L’enfant, il est là pour dire merci à tous ces riches qui lui donnent un peu d’argent pour avoir une nouvelle prothèse mécanisée à injection hydraulique que même les chinois, ils savent pas faire ça tellement c’est compliqué à construire. Les riches, ils ont la larme à l’œil et ils disent qu’il n’y a rien de plus précieux que le sourire d’un enfant, n’empêche que le pognon, ils préfèrent s’en garder une bonne partie quelque part en Suisse ou l’investir dans un parc immobilier pasque oui, le bâti, y’a pas à dire, c’est quand même le moins risqué en ces temps de crise.
Que le salaire mensuel cumulé d’une bande d’organes chantonnant des reprises plus ou moins heureuses pourrait suffire à faire de la Somalie la première puissance mondiale émoustille assez peu le public avide de misérabilisme.
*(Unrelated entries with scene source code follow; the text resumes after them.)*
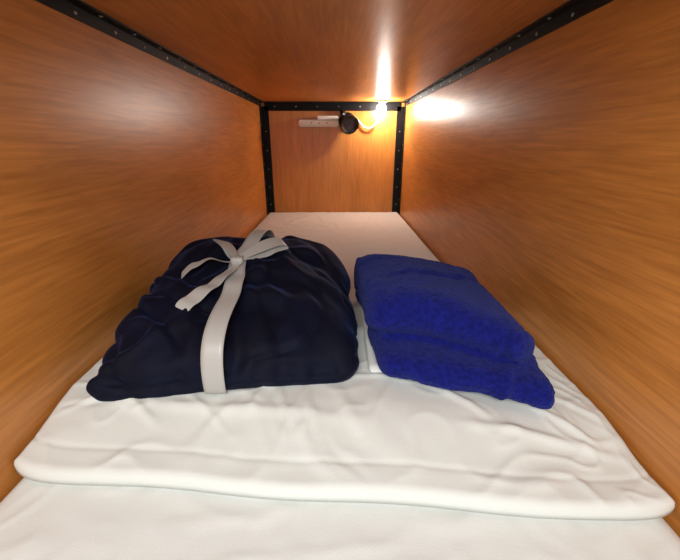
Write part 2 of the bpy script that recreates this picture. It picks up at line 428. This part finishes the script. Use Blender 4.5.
# ---------------- LED lamp ----------------
lamp=empty('led_lamp')
LX,LY,LZ=0.315,2.64,1.155
bm=bmesh.new(); ring(bm,(LX,LY,0),(0,0,1),[(.001,ZT-.0005),(.030,ZT-.001),(.030,ZT-.012),(.016,ZT-.018),(.015,LZ+.018),(.001,LZ+.016)])
finish(bm,'lamp_socket',M_plastic,lamp,True)
bm=bmesh.new(); bmesh.ops.create_uvsphere(bm,u_segments=16,v_segments=10,radius=0.026,matrix=Matrix.Translation((LX,LY,LZ)))
finish(bm,'bulb',M_led,lamp,True)
def cable(name,pts,r,mat,parent):
    c=bpy.data.curves.new(name,'CURVE'); c.dimensions='3D'; c.bevel_depth=r; c.bevel_resolution=3
    s=c.splines.new('NURBS'); s.points.add(len(pts)-1); s.use_endpoint_u=True; s.order_u=4
    for p,q in zip(s.points,pts): p.co=(*q,1)
    o=bpy.data.objects.new(name,c); COL.objects.link(o); c.materials.append(mat); o.parent=parent
cable('power_cable',[(LX-.012,LY,LZ+.03),(LX-.05,LY+.02,LZ+.03),(LX+.0,2.72,1.10),(0.25,2.75,1.03),(0.18,2.76,1.05),(0.17,2.77,1.10),(0.12,2.77,1.10)],0.006,M_plastic,lamp)

# ---------------- lights ----------------
def light(n,typ,loc,e,col,**k):
    l=bpy.data.lights.new(n,typ); l.energy=e; l.color=col
    for a,b in k.items(): setattr(l,a,b)
    o=bpy.data.objects.new(n,l); o.location=loc; COL.objects.link(o); return o
a=light('corridor_light','AREA',(-0.1,-0.55,1.40),19,(0.99,1,0.97),shape='RECTANGLE',size=0.9,size_y=0.5)
a.rotation_euler=(Vector((0,1.3,0.80))-Vector(a.location)).to_track_quat('-Z','Y').to_euler()
w=bpy.data.worlds.new('world'); S.world=w; w.use_nodes=True
w.node_tree.nodes['Background'].inputs['Color'].default_value=(0.99,0.99,1,1); w.node_tree.nodes['Background'].inputs['Strength'].default_value=0.6
# ---------------- camera ----------------
cd=bpy.data.cameras.new('camera'); cam=bpy.data.objects.new('camera',cd); COL.objects.link(cam)
cd.sensor_width=36; cd.lens=356/680*36; cd.clip_start=0.01
cam.location=(0,0,ZC); cam.rotation_euler=(math.radians(90-21.2),0,-0.0112)
S.camera=cam
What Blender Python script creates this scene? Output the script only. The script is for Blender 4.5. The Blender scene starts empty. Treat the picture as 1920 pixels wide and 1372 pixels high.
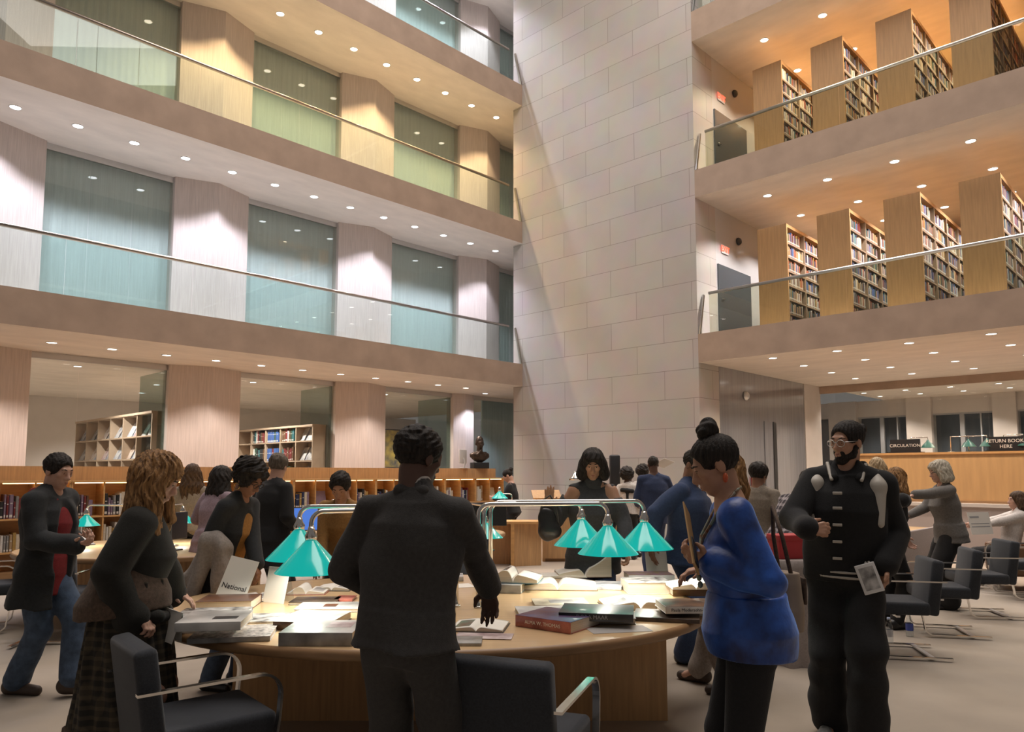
import bpy, math, random
import numpy as np
from mathutils import Matrix, Vector, Euler
random.seed(7)
SC = bpy.context.scene
COL = SC.collection
# ------------------------------------------------------------------ camera, world, exposure
F_, TILT, CX_, CY_, EYE = 1400.0, math.radians(5.0), 960.0, 763.0, 1.6
cam_d = bpy.data.cameras.new('camera'); cam = bpy.data.objects.new('camera', cam_d); COL.objects.link(cam)
cam.location = (0, 0, EYE); cam.rotation_euler = (math.radians(95.0), 0, 0)
cam_d.sensor_width = 36; cam_d.sensor_fit = 'HORIZONTAL'; cam_d.lens = 36 * F_ / 1920
cam_d.shift_y = 77 / 1920; cam_d.clip_start = 0.05
SC.camera = cam
W = bpy.data.worlds.new('night_ambient'); SC.world = W; W.use_nodes = True
W.node_tree.nodes['Background'].inputs[0].default_value = (0.95, 0.86, 0.80, 1)
W.node_tree.nodes['Background'].inputs[1].default_value = 0.15
SC.view_settings.view_transform = 'Standard'; SC.view_settings.look = 'None'
SC.view_settings.gamma = 1; SC.view_settings.exposure = 0.0
SC.cycles.max_bounces = 8; SC.cycles.transparent_max_bounces = 24; SC.cycles.sample_clamp_indirect = 4.0
SC.cycles.caustics_reflective = False; SC.cycles.caustics_refractive = False
def area(name, loc, rot, sx, sy, watts, col):
    d = bpy.data.lights.new(name, 'AREA'); d.shape = 'RECTANGLE'; d.size = sx; d.size_y = sy; d.energy = watts; d.color = col
    o = bpy.data.objects.new(name, d); COL.objects.link(o); o.location = loc; o.rotation_euler = rot; return o
area('added_overhead_fill', (1.5, 8.0, 17.5), (0, 0, 0), 12, 12, 2100, (1.0, 0.90, 0.83))  # added unseen soft fill above the room, raises the general brightness

# ------------------------------------------------------------------ pixel helpers (photo pixel -> known plane in the room)
def ray(u, v):
    a = (u - CX_) / F_; b = -(v - CY_) / F_
    return Vector((a, math.cos(TILT) - b * math.sin(TILT), b * math.cos(TILT) + math.sin(TILT)))
def onz(u, v, z):
    r = ray(u, v); t = (z - EYE) / r.z
    return Vector((0, 0, EYE)) + r * t
def ony(u, v, y):
    r = ray(u, v); return Vector((0, 0, EYE)) + r * (y / r.y)
P0 = Vector((0.28, 19.7, 0)); DL = Vector((.695, .719, 0)).normalized(); NL = Vector((DL.y, -DL.x, 0))
DS = Vector((.719, -.695, 0)).normalized(); NS = Vector((DS.y, -DS.x, 0))     # NS points into the room
ANG_L = math.atan2(DL.y, DL.x); ANG_R = math.atan2(DS.y, DS.x)
def LW(s, d, z): return P0 + DL * s - NL * d + Vector((0, 0, z))
def RW(s, d, z): return P0 + DS * s - NS * d + Vector((0, 0, z))
def sL(u, d):                                                                   # s on the left wall plane at depth d, picture column u
    k = (u - CX_) / F_; o = P0 - NL * d
    return (k * o.y - o.x) / (DL.x - k * DL.y)
def sR(u, d):
    k = (u - CX_) / F_; o = P0 - NS * d
    return (k * o.y - o.x) / (DS.x - k * DS.y)

ORD = ['first', 'second', 'third', 'fourth', 'fifth', 'sixth', 'seventh', 'eighth', 'ninth', 'tenth', 'eleventh', 'twelfth', 'thirteenth',
       'fourteenth', 'fifteenth', 'sixteenth', 'seventeenth', 'eighteenth', 'nineteenth', 'twentieth']
def nth(i):
    if i < 20: return ORD[i]
    tens = {2: 'twenty', 3: 'thirty', 4: 'forty', 5: 'fifty'}[(i + 1) // 10]
    r = (i + 1) % 10
    return {'twenty': 'twentieth', 'thirty': 'thirtieth', 'forty': 'fortieth', 'fifty': 'fiftieth'}[tens] if r == 0 else tens + '-' + ORD[r - 1]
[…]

Oui, pasque ce que j’ai pas dit, c’est qu’en terme de charité, on ne parle surtout pas de politique. Non. Qu’un gouvernement et son président massacrent les hôpitaux publics, la recherche ou la sécurité sociale et pouêt-pouêt, vous n’en aurez pas un mot en trente heures de direct sur le service public. Ah non, surtout pas ! Ben dites, aussi, faut pas les prendre pour des cons, ces riches. Voilà dix ans qu’on leur offre sur des plateaux en argent des cadeaux fiscaux et ils iraient cracher dans la soupe de l’État nourricier ? Ah, ben non, quand même.
Parfois, la charité tourne au génie. Des fois, une vieille dame fripée et son toutou judoka va quémander la pièce jaune alors même que son gredin de président de mari s’amuse à saborder les hôpitaux publics. D’autres fois, c’est une princesse qui s’en va bécoter des petits et pauvres africains pendant que son prince et sa belle mère dilapident la fortune de toute une nation en frais de couronnes, lui offrant un train de vie qu’elle n’abandonnerait pour rien au monde, surtout pas pour une bande de pauvres. Ça, c’est des princesses qui finissent en petits morceaux sur les piliers d’un pont mais ça n’a pas grand-chose à voir avec le propos. Aussi, il peut y avoir une demoiselle qui chante d’une voix sourde et lascive pour émouvoir le public sur le sort de ceux qui n’ont même plus de pain à se glisser sous la dent en compagnie d’une bande de riches artistes qui n’ont pas très envie de payer plus d’impôts. Après, la demoiselle, elle s’en va s’enticher d’amour pour un des dirigeants d’une Europe (vous savez, le petit nerveux, là) qui a décidé de flanquer un sacré coup de machette aux subventions pour les banques alimentaires.
Non, vraiment, la politique, ça n’a rien à faire dans la charité. Le mieux, c’est que l’État ne se fatigue pas à distribuer l’argent où il le faudrait. Non. C’est plus facile de le donner aux riches. Comme ça, les riches, ils peuvent passer à la télé et donner un peu ce qu’ils veulent. Après, si l’État ponctionne les revenus des riches à la source, ce sera plus très drôle, pasque les riches, ils pourront plus passer à la télé, et après, à la télé, y’aura que des trucs nuls comme des séries policières. Et puis, la charité, on n’a pas trouvé mieux pour que les pauvres restent pauvres. Et ça, c’est quand même l’essentiel.